Mall owner CSC signals shop rent rises

 

Shoppers and retailers are cautious in the face of spending cuts, inflation and tax hikes but the UK will dodge a double-dip recession, predicts landlord Capital Shopping Centres.

Trafford centre, Manchester

Expansion: CMC added Trafford Centre to its mall portfolio last month

Britain's leading shopping mall owner warned it was a challenging time for businesses and a period of low growth was the likely scenario.

The company, which bought Manchester's Trafford Centre for £1.6bn last month, nevertheless signalled plans to push up retail rents.

The owner of mall locations including Lakeside and Gateshead claims fewer new developments are set to drive competition for shop space.

It suggested prime centres would continue to thrive at the expense of high streets and poorer retail destinations, with retailers likely to focus expansion on consumer hot spots. CSC said it had already seen signs that this was pushing up rents at the end of 2010.

'The strongest destinations are growing stronger as UK retail trade continues to concentrate,' said chairman Patrick Burgess.

'With supply of new centres severely limited, successful UK and international retailers looking to their growth plans for the next couple of years are increasingly likely to compete for high profile, good quality space in those best centres.'

Capital Shopping Centres Group returned to the black in 2010 with pre-tax profits of £446.2m compared with a loss of £119.5m in 2009. Its net rental income from continuing operations was up 4% at £277m.

Burgess commented that a 'measure of confidence returned in 2010'.
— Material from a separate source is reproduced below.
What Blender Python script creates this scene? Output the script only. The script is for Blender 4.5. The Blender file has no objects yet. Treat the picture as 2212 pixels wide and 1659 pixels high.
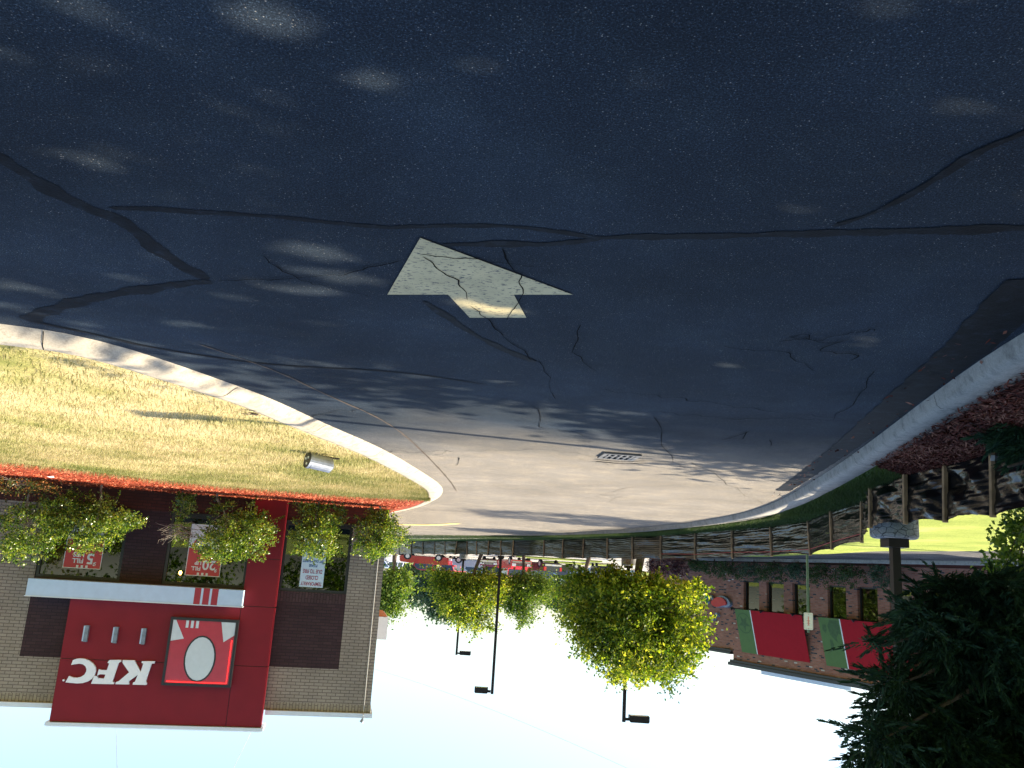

But he said: 'It is clear the UK faces a series of challenges over the next couple of years and retailers and consumers remain cautious, not least about the effects of public sector austerity measures, tax increases and the price of commodities including fuel,'.

And he added: 'Our present view of the most likely outcome is that the UK will experience a period of low growth rather than a “double dip”.'

Rival shopping centre owner Hammerson, which owns the Bullring and Brent Cross, also sounded a warning this week about the possible fallout of the VAT hike and government cutbacks on retailers.

But it was concerned that austerity measures could lead to its shop tenants having problems keeping up with rent.

Retail expert Matthew McEachran of Singer Capital Markets warned CSC's comments about competition could mean rental woes for many chains.

He said: 'The trend for retailers over the last two years has been much more benign than it had been pre-credit crunch, so if they do demand and succeed in driving the reviews up, this would clearly be a negative for the sector and the main tenants, including Marks & Spencer, John Lewis and House of Fraser.'

CSC, which owns 14 UK shopping centres, recently fended off a bid from shareholder Simon Property Group following a row over its purchase of the Trafford Centre.

US mall giant Simon claimed the bid price was too high and that the deal undervalued Capital by giving away shares to Trafford owner Peel Holdings, which is controlled by billionaire John Whittaker.

Simon instead attempted a £3bn takeover of CSC, but walked away after failing to gain access to its books.

Shares in CSC fell 3.8p to 380.6p in trading today.